The word “drone” is being used in a debatably incorrect way when people talk about quadcopter RC devices. Those devices are merely, for operational purposes, updated versions of RC aircraft that have been flown by hobbyists for decades. Hobbyists have flown RC helicopters with hovering ability for a long time. They are nowhere near as sophisticated or lightweight as the current generation of quadcopter devices, but they perform the same function.
The paranoia (and yes it is mostly paranoia) about the new generation of RC air devices is fuelled by the use of the word “drone” to describe them.
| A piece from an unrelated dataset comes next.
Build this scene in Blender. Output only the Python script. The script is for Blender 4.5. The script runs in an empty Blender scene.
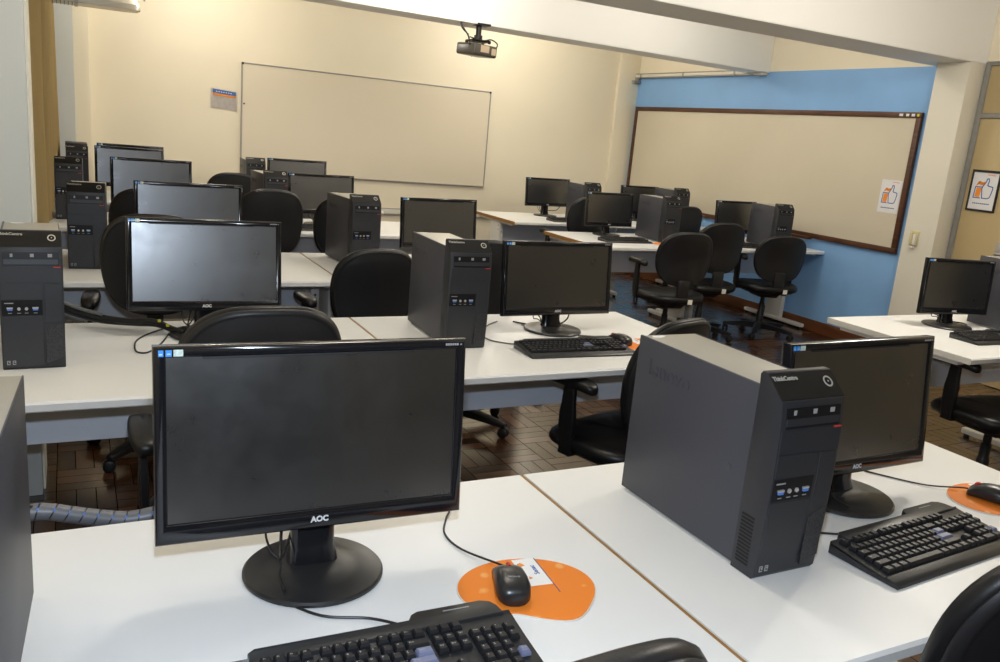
import bpy, bmesh, math, random
from mathutils import Vector, Matrix
random.seed(7)
PI = math.pi
SC = bpy.context.scene
COL = SC.collection

# ------------------------------------------------------------------ materials
def new_mat(name):
    m = bpy.data.materials.new(name); m.use_nodes = True
    return m, m.node_tree, m.node_tree.nodes['Principled BSDF']

def mat(name, col, rough=0.5, metal=0.0, spec=0.5, bump=0.0, bscale=200.0, var=0.0, vscale=6.0, coat=0.0, rvar=0.0):
    m, nt, b = new_mat(name)
    b.inputs['Base Color'].default_value = (*col, 1)
    b.inputs['Roughness'].default_value = rough
    b.inputs['Metallic'].default_value = metal
    b.inputs['Specular IOR Level'].default_value = spec
    b.inputs['Coat Weight'].default_value = coat
    if bump or var or rvar:
        tc = nt.nodes.new('ShaderNodeTexCoord')
        if bump:
            n = nt.nodes.new('ShaderNodeTexNoise'); n.inputs['Scale'].default_value = bscale
            n.inputs['Detail'].default_value = 2
            bp = nt.nodes.new('ShaderNodeBump'); bp.inputs['Strength'].default_value = bump
            bp.inputs['Distance'].default_value = 0.002
            nt.links.new(tc.outputs['Object'], n.inputs['Vector'])
            nt.links.new(n.outputs['Fac'], bp.inputs['Height'])
            nt.links.new(bp.outputs['Normal'], b.inputs['Normal'])
        if var or rvar:
            n2 = nt.nodes.new('ShaderNodeTexNoise'); n2.inputs['Scale'].default_value = vscale
            n2.inputs['Detail'].default_value = 5
            nt.links.new(tc.outputs['Object'], n2.inputs['Vector'])
            if var:
                r = nt.nodes.new('ShaderNodeMapRange')
                r.inputs['To Min'].default_value = 1 - var; r.inputs['To Max'].default_value = 1 + var
                r.inputs['From Min'].default_value = 0.3; r.inputs['From Max'].default_value = 0.7
                mx = nt.nodes.new('ShaderNodeVectorMath'); mx.operation = 'SCALE'
                mx.inputs[0].default_value = col
                nt.links.new(n2.outputs['Fac'], r.inputs['Value'])
                nt.links.new(r.outputs['Result'], mx.inputs['Scale'])
                nt.links.new(mx.outputs['Vector'], b.inputs['Base Color'])
            if rvar:
                r2 = nt.nodes.new('ShaderNodeMapRange')
                r2.inputs['From Min'].default_value = 0.3; r2.inputs['From Max'].default_value = 0.7
                r2.inputs['To Min'].default_value = rough - rvar; r2.inputs['To Max'].default_value = rough + rvar
                nt.links.new(n2.outputs['Fac'], r2.inputs['Value'])
                nt.links.new(r2.outputs['Result'], b.inputs['Roughness'])
    return m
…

That word has acquired a very sinister meaning because of its use to describe larger, long-loiter military devices used elsewhere in the world to engage in surveillance and targeted assassination.
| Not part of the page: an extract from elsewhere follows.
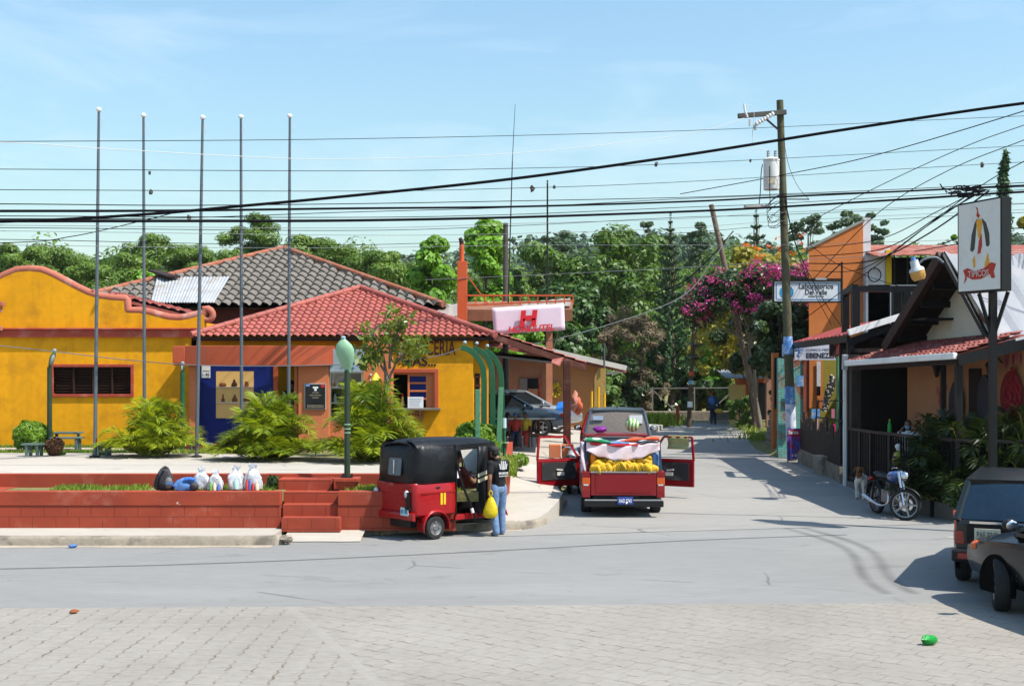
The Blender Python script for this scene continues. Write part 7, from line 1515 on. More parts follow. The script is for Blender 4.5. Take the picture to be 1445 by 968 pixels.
# walker at the end of the lane
wk=human('man walking away down the lane in dark blue with a red cap',(X(1006.5,63),63,.37),R(-6),1.70,j=dict(rk=(.05,.06,.29),ra=(.055,.02,.05),lk=(-.05,.03,.285),la=(-.055,-.08,.06),rw=(.17,.06,.50)),top=bluecloth,legs=darkjeans,hat=M('red_cap',(.35,.03,.03),.8,.2),sleeve=1.2,vox=.02)
tag(MB().ell(P(1014.5,580,62.8),(.22,.15,.12),12,8,jit=.12).build('carried_bag',M('straw_yellow_bag',(.65,.42,.06),.7,.2),None,smooth=60),'straw yellow bag in the hand of the walker','bag')
bp2=vobj('rucksack',[('e',P(1004.5,566,62.82),(.16,.1,.22))],M('royal_blue_pack',(.05,.16,.45),.7,.2),None,.03,3); tag(bp2,'blue rucksack on the back of the walker in the lane','rucksack')
# doorway figure, terrace people, seated group
human('person in black with a dark hat and face mask in the yellow doorway',(X(411,31.85),31.85,PZ),R(170),1.72,top=blackcloth,legs=blackcloth,shoes=black,hat=black,mask=M('grey_mask',(.12,.2,.26),.8,.1),sleeve=1.2,vox=.02)
human('woman in a white top and blue face mask sitting at the terrace railing',(8.72,27.3,.28),R(150),1.6,j=dict(lw=(-.09,.16,.72),le=(-.16,.07,.66),rw=(.06,.14,.86),re=(.16,.10,.70)),top=whitecloth,legs=darkjeans,mask=M('blue_mask',(.2,.42,.62),.8,.1),sit=True,female=True,vox=.016)
human('person in dark clothes and a face mask seated before the peach wall',(9.35,25.3,.30),R(140),1.68,top=blackcloth,legs=blackcloth,mask=M('grey_mask',(.12,.2,.26),.8,.1),sit=True,hat=black,sleeve=1.2,vox=.02)
o=thing('green_bottle','green soft drink bottle on the terrace railing','bottle',(8.22,27.2,1.61)); MB().lathe([(.04,0),(.045,.03),(.042,.16),(.02,.22),(.014,.26)],(8.28,27.2,1.61),12).build('body',gp,o,smooth=50); MB().lathe([(.016,.26),(.016,.285),(.001,.285)],(8.28,27.2,1.61),8).build('cap',yp,o)
o=thing('hanging_bag','greenish yellow plastic bag hanging on the terrace pickets','bag',(8.2,26.6,1.2)); c=P(1268,632,26.6); MB().ell(c+Vector((-.03,0,-.22)),(.11,.08,.17),14,9,jit=.12,rot=(0,R(20),0)).build('bag_body',plast('lime_plastic',(.5,.5,.06)),o,smooth=60); MB().ell(c+Vector((.0,0,.02)),(.08,.05,.07),10,7,jit=.25).build('knot',whitecloth,o,smooth=60); MB().tube([c+Vector((0,0,.03)),c+Vector((.03,.1,.12))],.008,5).build('string',wirep,o)
def chair(label,loc,rz,m):
    t=thing('plastic_chair',label,'chair',(0,0,0),0,'chairs in the shade by the parked cars'); MB().box(-.21,.21,-.2,.2,.42,.46).build('seat',m,t,bevel=.015); MB().box(-.21,.21,-.23,-.2,.46,.88).build('backrest',m,t,bevel=.015)
    for x in(-.19,.19):
        for y in(-.2,.18): MB().bar((x,y,0),(x,y,.42),.035).build('leg',m,t)
    place(t,loc,rz,scale=.85)
gz_=lambda y:rampz(y)-.0
sg='people sitting in the shade by the parked cars'
for u,d,rz,top,lab,fem in((716,35.4,-60,M('pale_blue_shirt',(.35,.45,.6),.8,.2),'person in a pale shirt seated at the edge of the shaded group',False),(727,35.2,180,redcloth,'person in red with a blue cap seated with back turned',False),(741,35.6,165,yellowcloth,'person in a yellow top seated beside the one in red',True)):
    human(lab,(X(u,d),d,gz_(d)-.27),R(rz),1.28,top=top,legs=redcloth if 'yellow' in lab else darkjeans,sit=True,hat=M('sky_blue_cap',(.04,.18,.5),.8,.2) if 'blue cap' in lab else None,female=fem,vox=.02)
    chair('plastic chair under the '+('pale shirted person' if u==716 else 'person in red' if u==727 else 'person in yellow')+' in the shade',(X(u,d),d,gz_(d)),R(rz),M('brown_chair',(.16,.06,.04),.6,.2))
chair('empty brown chair beside the person in yellow',(X(751,35.5),35.5,gz_(33)),R(100),MATS['brown_chair'])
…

A quadcopter RC device is not a “drone” in any military or malevolent sense. They cannot carry any military payload. They have extremely limited personal surveillance capability, since they mostly contain GoPro or other cameras that have next to no zoom ability. They also have a flight time of 20 minutes at best, and require line of sight to the operator for reliable flight control.
Do quadcopters have the ability to cause problems? Well yes. RC aircraft and helicopters have the same ability, but there are regulations applicable to all of these devices under FAA rules. If a quadcopter strays into controlled airspace, that will be a safety issue, and the FAA has the ability to sanction the operator and possibly have him charged with serious offenses.
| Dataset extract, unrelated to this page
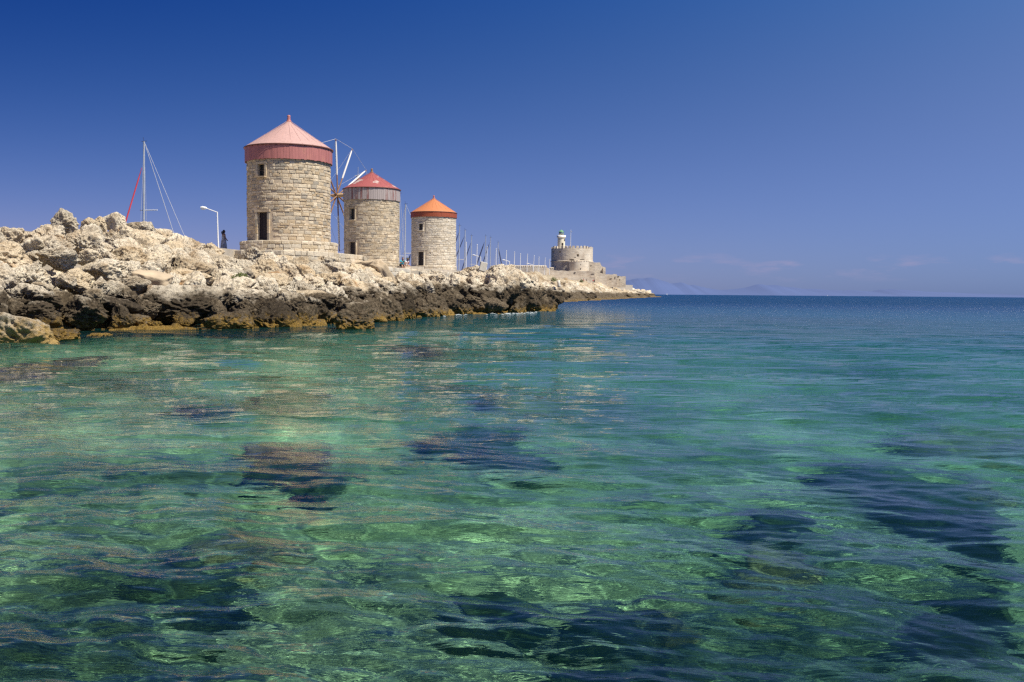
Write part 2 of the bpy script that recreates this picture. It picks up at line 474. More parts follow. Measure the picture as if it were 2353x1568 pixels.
# far shore strip in world space
W2 = np.array([(-1.5, 82), (0.0, 92), (1.6, 104), (4.8, 140), (9, 181), (14.8, 207), (21, 252), (26.9, 280), (42, 367), (61, 470), (79, 560), (84, 600)], float)
I2 = np.array([(-5, 86), (-4, 97), (-3, 112), (-1, 150), (3, 190), (7, 215), (12, 262), (17, 300), (28, 385), (44, 470), (66, 560), (76, 605)], float)
Z2 = np.array([2.6, 2.5, 3.6, 4.4, 4.7, 4.8, 4.9, 5.0, 5.2, 5.2, 3.6, 2.4])
def far_point(u, t):
    k = np.linspace(0, 1, len(W2))
    wx, wy = np.interp(u, k, W2[:, 0]), np.interp(u, k, W2[:, 1])
    ix, iy = np.interp(u, k, I2[:, 0]), np.interp(u, k, I2[:, 1])
    z = np.interp(u, k, Z2)
    return np.stack([wx + (ix - wx) * t, wy + (iy - wy) * t, z * np.clip(t, -1, 1) ** 1.0 * 1.0], -1)
us = np.linspace(0, 1, 700); ts2 = np.concatenate([np.linspace(-0.5, 0, 6)[:-1], np.linspace(0, 1.15, 44)])
Ug, Tg = np.meshgrid(us, ts2)
P = far_point(Ug.ravel(), Tg.ravel())
nrm = vnormals(P, len(ts2), len(us)); nrm *= np.sign(nrm[:, 2:3])
sc_ = (0.25 + P[:, 1:2] / 260).clip(0.4, 1.3)
P = P + nrm * sc_ * (0.9 * fbm(P * 0.22, 5, 21, 0.6) - 0.5 * np.maximum(0, 0.5 - worley(P * 0.35, 25)))[:, None]
o = link('far_rocky_shore', mesh_np('far_rocky_shore', P, grid_faces(len(ts2), len(us)), [M_ROCKFAR]))
tag(o, kind='structure')

# ------------------------------------------------------------------ pier walkway (structure)
PL = [(-46, 15), (-40, 50), (-36, 80), (-35, 108), (-27, 135), (-20, 180), (-14, 230), (-6, 290), (2, 340), (8, 400), (10, 480), (40, 520)]
PR = [(-23, 15), (-22.5, 50), (-18.4, 63.5), (-13, 112), (-7.5, 128), (-4, 165), (1, 200), (7, 240), (13, 290), (19, 335), (30, 400), (60, 500)]
PZ = [4.2, 4.2, 4.2, 4.2, 4.4, 4.7, 4.9, 4.9, 4.9, 5.2, 5.8, 6.0]
v = []; f = []
for (a, b, z) in zip(PL, PR, PZ):
    v += [(a[0], a[1], -3), (a[0], a[1], z), (b[0], b[1], z), (b[0], b[1], -3)]
for i in range(len(PL) - 1):
    for k in range(3):
        f.append((i * 4 + k, i * 4 + k + 1, i * 4 + 4 + k + 1, i * 4 + 4 + k))
f.append((0, 3, 2, 1)); n4 = 4 * (len(PL) - 1); f.append((n4, n4 + 1, n4 + 2, n4 + 3))
mb = MB(); mb.add(v, f)
tag(mb.build('pier_walkway', M_PAVE), kind='structure')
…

Quadcopters are regarded at this time by the FAA as aicraft, subject to many of the same rules and protections as aircraft. Hence people are being arrested and hit with charges for trying to shoot quadcopters down. The airspace above your property does not belong to you. It never has. If you don’t like that you need to campaign for a change in the Constitution. (BTW, there is no right to individual privacy defined in the Constitution, so if somebody threatening quadcopter vandalism says “It’s my constitutional right”, you can dismiss that claim. It’s horsepuckey).
The paranoia and unconstitutional attempts at restraint by local districts and counties in the USA are making the US into a laughing stock worldwide, and the results are going to be a lack of aerial device development in the USA, and loss of commercial opportunities.